Wartości, które są u podstaw dzisiejszej Europy, postawiły ją na nogi po doświadczeniu dwóch wojen światowych oraz komunizmu. Nie wydaje się, by uposażeni w nie Europejczycy nie potrafili w sposób adekwatny odpowiedzieć na obecność przybyszów oraz - równocześnie - zdecydowanie zabiegać o stabilizację na Bliskim Wschodzie. Ci ludzie bowiem już tutaj są lub znajdują się u naszych granic. To konkretne osoby: dzieci, kobiety, mężczyźni. Czy sądzimy, że Bogu na ich dobru zależy mniej niż na naszym? Chodzi więc o taką odpowiedź na ich obecność, której w przyszłości nie będziemy się wstydzić. Z pewnością nie jest nią mur czy palenie ośrodków pomocy.
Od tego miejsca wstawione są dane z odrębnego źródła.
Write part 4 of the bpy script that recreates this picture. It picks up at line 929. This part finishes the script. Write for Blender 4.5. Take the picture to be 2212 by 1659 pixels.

Te ostatnie mogą obnażać rzeczywisty problem: kryzys wartości chrześcijańskich. Wielokrotnie mówił o tym papież Franciszek, a w ostatnich dniach także ekumeniczny patriarcha Konstantynopola Bartłomiej I ("Podstawowym problemem obu kryzysów - klimatycznego oraz uchodźczego - o zasięgu globalnym jest «kryzys solidarności»"). I jeśli coś powinno nas martwić, to nie zarysowana powyżej wizja Europy z 2050 roku. Kto wie, czy taka rzeczywistość nie okazałaby się dla nas zbawienna. Gdyby spowodowała ona zwrot ku temu, co stanowi ożywcze źródło chrześcijaństwa, a więc do fundamentów Europy. Powinniśmy modlić się o jak największą liczbę migrantów w Polsce i na Zachodzie.
Jako wspólnota wartości, ale też wiary, nie możemy zapominać, że Bóg jest Panem dziejów. I zwracając się ku Niemu, nie mamy podstaw, by czegokolwiek się bać. To, o co powinniśmy się troszczyć, to Miłość, która wyraża się w poszanowaniu KAŻDEGO człowieka. To właśnie człowiek powinien zawsze znajdować się w centrum naszej troski.
Wolę żyć w społeczeństwie, które jest autentyczną wspólnotą wartości, nawet kosztem utraty tego, co jest nam dane dzisiaj. Niechby Europa wyglądała tak, jak przedstawiłem na początku tego tekstu. Nie jest to wcale powód do strachu. Prawda zawsze się obroni.